Unos días después de entrevistarlo, me voy a ver a Velorio (nunca lo había hecho; cuando niño, eso sí, nos juntábamos los de la clase en torno a una grabadora a escuchar sus chistes, en cualquier cumpleaños).
El parqueo del Teatro Abril está bien zocado. A los espectadores los recibe en el vestíbulo una reproducción de la Venus de Milo, un cuadro de Gallardo, y esas galanotas escaleras. Es un teatro que procura mantener su dignidad, a pesar del fuego que quiso devorarlo en su momento.
Es César Hernández –quién más sino él– el encargado de presentar el show, cuyos teloneros son “Los reyes de la salsa” y “Boris Oliva el Canciller”. Es en la mitad de la interpretación del Canciller justamente cuando suena el bombazo, y se va la luz: entonces se pone a cantar a capella, en la oscuridad, Granada, de Agustín Lara. No se ha dejado derrotar por la falta de electricidad. Después de todo, es el Canciller. Los celulares fosforecen.

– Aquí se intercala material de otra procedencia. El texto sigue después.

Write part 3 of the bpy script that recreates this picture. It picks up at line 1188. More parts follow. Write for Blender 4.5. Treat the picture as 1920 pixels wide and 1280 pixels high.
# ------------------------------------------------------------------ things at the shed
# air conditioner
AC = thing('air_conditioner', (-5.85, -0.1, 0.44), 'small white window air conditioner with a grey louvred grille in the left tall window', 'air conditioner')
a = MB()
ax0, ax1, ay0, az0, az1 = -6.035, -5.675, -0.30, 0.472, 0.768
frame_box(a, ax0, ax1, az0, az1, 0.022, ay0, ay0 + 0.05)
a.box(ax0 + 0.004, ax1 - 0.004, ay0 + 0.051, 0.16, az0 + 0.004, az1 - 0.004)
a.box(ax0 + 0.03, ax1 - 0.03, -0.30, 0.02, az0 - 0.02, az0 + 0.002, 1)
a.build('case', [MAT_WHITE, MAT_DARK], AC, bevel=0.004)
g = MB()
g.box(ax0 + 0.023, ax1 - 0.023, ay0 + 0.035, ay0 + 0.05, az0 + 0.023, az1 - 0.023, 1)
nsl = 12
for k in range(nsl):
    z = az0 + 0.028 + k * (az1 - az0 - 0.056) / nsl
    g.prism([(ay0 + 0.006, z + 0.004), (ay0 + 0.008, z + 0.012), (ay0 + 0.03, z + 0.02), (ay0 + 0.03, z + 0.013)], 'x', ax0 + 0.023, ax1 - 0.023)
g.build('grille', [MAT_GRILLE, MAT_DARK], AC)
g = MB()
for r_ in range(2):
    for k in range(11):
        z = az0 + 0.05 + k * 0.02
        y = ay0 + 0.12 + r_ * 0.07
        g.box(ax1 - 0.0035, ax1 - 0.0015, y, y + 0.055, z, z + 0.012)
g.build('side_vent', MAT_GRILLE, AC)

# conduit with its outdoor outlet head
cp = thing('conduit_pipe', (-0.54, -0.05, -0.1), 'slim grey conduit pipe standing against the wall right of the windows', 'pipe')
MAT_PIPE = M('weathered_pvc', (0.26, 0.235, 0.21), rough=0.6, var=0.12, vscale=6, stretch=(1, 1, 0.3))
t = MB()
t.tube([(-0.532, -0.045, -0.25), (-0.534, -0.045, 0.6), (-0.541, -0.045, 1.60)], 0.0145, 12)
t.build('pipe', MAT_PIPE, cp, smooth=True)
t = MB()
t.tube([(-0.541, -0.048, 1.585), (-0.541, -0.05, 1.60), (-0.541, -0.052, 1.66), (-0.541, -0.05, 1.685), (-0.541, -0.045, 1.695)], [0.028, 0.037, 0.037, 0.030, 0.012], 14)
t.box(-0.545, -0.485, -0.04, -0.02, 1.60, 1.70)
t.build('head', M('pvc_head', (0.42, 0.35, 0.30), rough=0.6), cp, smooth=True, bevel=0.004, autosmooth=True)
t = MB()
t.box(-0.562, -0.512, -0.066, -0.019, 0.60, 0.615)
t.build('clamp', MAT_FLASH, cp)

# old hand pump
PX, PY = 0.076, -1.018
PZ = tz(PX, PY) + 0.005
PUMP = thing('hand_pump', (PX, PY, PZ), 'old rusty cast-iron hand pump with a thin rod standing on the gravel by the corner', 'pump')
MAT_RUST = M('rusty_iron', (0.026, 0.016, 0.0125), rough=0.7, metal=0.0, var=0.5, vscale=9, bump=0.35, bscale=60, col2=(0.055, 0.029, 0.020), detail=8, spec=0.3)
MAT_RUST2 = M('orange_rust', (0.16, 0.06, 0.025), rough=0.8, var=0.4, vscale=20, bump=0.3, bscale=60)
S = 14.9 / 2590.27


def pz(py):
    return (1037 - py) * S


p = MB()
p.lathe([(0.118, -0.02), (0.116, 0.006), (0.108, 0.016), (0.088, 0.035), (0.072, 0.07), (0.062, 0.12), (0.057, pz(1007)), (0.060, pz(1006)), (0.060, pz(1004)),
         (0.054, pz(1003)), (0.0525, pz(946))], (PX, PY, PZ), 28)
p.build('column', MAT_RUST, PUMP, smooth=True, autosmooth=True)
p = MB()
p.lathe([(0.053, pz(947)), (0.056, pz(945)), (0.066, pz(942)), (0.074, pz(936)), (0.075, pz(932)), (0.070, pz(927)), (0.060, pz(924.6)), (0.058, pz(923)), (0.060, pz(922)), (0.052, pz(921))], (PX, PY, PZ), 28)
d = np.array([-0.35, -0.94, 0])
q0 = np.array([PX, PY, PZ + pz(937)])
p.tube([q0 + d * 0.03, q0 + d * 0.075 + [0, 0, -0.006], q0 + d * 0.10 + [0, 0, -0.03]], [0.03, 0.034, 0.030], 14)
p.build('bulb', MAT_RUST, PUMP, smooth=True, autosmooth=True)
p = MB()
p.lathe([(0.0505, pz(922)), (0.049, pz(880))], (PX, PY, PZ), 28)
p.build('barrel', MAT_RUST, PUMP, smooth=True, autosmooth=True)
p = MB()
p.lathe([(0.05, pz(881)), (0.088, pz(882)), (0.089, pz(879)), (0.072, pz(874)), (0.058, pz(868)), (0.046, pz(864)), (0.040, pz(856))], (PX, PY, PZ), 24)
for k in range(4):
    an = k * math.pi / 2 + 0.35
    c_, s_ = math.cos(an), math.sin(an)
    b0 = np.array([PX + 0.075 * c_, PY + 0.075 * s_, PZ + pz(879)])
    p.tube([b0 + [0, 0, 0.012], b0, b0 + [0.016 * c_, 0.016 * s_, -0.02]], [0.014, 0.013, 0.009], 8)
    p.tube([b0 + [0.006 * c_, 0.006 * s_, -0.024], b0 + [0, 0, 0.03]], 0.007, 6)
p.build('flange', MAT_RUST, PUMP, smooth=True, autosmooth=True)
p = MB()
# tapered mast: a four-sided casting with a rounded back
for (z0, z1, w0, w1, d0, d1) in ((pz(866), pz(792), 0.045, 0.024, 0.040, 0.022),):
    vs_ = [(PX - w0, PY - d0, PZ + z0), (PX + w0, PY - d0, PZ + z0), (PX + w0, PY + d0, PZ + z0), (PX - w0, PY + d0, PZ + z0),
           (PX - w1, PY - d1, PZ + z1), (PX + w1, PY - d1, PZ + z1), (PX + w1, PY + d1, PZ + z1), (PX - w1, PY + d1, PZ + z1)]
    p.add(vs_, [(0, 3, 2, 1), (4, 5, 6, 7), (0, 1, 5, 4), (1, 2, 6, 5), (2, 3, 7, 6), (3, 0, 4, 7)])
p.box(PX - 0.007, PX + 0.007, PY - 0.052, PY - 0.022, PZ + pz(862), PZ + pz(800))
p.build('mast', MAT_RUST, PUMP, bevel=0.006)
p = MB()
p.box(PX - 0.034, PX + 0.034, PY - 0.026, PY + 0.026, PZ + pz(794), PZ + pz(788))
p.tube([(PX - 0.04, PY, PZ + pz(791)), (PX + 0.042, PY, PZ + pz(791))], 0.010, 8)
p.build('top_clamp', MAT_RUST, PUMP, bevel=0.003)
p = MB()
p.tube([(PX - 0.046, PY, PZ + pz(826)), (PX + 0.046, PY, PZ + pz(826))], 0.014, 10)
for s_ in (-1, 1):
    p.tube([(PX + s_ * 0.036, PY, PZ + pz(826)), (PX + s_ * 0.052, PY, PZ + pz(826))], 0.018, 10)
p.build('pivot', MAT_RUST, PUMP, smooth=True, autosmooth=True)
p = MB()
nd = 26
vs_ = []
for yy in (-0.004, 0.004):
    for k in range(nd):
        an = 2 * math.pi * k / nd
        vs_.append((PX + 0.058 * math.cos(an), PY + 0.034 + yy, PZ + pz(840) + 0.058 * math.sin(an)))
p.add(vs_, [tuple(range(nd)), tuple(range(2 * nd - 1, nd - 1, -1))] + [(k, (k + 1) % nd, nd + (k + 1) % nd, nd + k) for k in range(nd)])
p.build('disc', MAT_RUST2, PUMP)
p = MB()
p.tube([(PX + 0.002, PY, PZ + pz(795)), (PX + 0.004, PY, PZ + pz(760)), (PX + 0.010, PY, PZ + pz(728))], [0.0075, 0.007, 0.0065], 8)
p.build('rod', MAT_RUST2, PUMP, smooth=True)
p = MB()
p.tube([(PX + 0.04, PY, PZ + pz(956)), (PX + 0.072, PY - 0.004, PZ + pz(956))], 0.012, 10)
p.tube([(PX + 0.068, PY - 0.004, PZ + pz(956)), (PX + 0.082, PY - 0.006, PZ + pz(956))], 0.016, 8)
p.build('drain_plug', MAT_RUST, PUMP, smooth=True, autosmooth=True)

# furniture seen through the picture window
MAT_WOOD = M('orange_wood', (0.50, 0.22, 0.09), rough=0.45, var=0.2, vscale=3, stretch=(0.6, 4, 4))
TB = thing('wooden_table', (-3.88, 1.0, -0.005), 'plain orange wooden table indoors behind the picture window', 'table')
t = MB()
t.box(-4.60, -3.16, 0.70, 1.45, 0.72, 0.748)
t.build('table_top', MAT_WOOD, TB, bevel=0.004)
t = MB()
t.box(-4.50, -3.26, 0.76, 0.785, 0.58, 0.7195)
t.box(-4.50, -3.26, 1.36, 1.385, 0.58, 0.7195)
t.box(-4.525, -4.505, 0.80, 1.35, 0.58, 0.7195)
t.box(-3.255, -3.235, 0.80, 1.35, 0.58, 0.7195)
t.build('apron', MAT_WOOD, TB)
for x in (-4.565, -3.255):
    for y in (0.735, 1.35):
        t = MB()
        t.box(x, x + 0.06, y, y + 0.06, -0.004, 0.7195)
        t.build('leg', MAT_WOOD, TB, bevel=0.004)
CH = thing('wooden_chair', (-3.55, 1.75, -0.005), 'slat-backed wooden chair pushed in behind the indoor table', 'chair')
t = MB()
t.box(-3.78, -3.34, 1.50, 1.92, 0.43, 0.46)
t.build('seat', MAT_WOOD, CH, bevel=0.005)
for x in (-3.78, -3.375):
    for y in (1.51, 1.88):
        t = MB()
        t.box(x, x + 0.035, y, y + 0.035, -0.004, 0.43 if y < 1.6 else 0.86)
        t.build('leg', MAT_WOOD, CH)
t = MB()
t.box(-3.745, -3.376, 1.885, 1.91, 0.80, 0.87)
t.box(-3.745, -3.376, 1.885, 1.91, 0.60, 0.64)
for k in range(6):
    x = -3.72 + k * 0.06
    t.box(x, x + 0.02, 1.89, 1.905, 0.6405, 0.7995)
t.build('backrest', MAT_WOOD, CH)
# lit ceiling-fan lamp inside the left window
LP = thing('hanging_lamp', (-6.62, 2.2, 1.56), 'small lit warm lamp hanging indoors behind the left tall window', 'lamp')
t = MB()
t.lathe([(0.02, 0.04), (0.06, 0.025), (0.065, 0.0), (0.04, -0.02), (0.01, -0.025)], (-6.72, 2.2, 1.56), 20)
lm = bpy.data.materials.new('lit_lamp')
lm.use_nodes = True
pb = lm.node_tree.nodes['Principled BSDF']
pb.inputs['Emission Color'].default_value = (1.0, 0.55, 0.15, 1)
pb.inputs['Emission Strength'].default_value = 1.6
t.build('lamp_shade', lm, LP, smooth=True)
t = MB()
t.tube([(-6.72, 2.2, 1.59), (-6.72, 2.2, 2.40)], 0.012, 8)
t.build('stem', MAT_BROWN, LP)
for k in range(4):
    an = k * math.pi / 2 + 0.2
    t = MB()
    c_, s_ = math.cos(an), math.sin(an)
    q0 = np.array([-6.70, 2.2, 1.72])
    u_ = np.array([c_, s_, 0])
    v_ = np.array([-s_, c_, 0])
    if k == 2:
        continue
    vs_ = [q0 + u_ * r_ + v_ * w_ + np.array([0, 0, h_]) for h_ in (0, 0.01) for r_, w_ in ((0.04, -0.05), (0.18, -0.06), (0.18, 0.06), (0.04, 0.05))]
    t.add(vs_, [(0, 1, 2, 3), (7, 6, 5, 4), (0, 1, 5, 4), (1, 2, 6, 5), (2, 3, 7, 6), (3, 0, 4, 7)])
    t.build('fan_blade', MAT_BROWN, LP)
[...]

Al parecer ha sido una paloma la que se ha estrellado contra el transformador del teatro. Una paloma serota, dice, cuando sale a escenario, finalmente, Velorio. La audiencia, enfebrecida, lo recibe, recibe al más grande stand up comedian que ha dado Guatemala. Inmigrantes, licenciados, viejitos, negros, enanos, cojos, maricas, de todo: todas las periferias: todos los pudores sociales: de todo se burla. “Los indios cuando vienen de los Estados Unidos vienen creídos los serotes”, y el público desaloja una carcajada casi subnormal. Es lindo oír reír así a los guatemaltecos. Es la desinhibida risa frik chapina, que deshace las rigideces. La estrategia de Velorio es aturdir. Y vaciar. A puro chiste, Velorio va drenando a su público, que queda rendido, como después de un polvo salvaje.
Velorio, el último ladino
Constata Velorio: “Si yo no hubiera nacido en una cuna humilde, no existiría Velorio. Velorio es una esponja de la vida de Guatemala, de cómo es el guatemalteco: vulgarote, malcriadote, abusivo.”
Pero más que representar al guatemalteco sin límites, Velorio representa al ladino concreto, con su picardía vertiginosa, y su desdén por las identidades resueltas. El ladino, al ser el sujeto en donde se van aglutinando las categorías sociales, es justamente el mejor posicionado para despreciarlas y burlarse de ellas. Cuando el ladino deja de ser un hipócrita al servicio de sus contradicciones, y suspende su pantomima moral o patriotera, entonces una vena de burla inefable brota de él, un ángel mala onda. Y Velorio, cuando está subido en escenario, es ese ladino sin trabas, alburero, finalmente emancipado, que pulveriza todos los tics sacramentales de la sociedad guatemalteca.
La despedida de Velorio es como el fin de la ladinidad entendida como ardor social y guerra a las esencias. Al ladino como lo conocemos lo instruye lo políticamente correcto, y se ha vuelto una esencia él mismo, una posición de poder. Se puede decir que el ladino después de Velorio ha perdido al lazarillo que llevaba dentro.
He salido del teatro contento y de luto.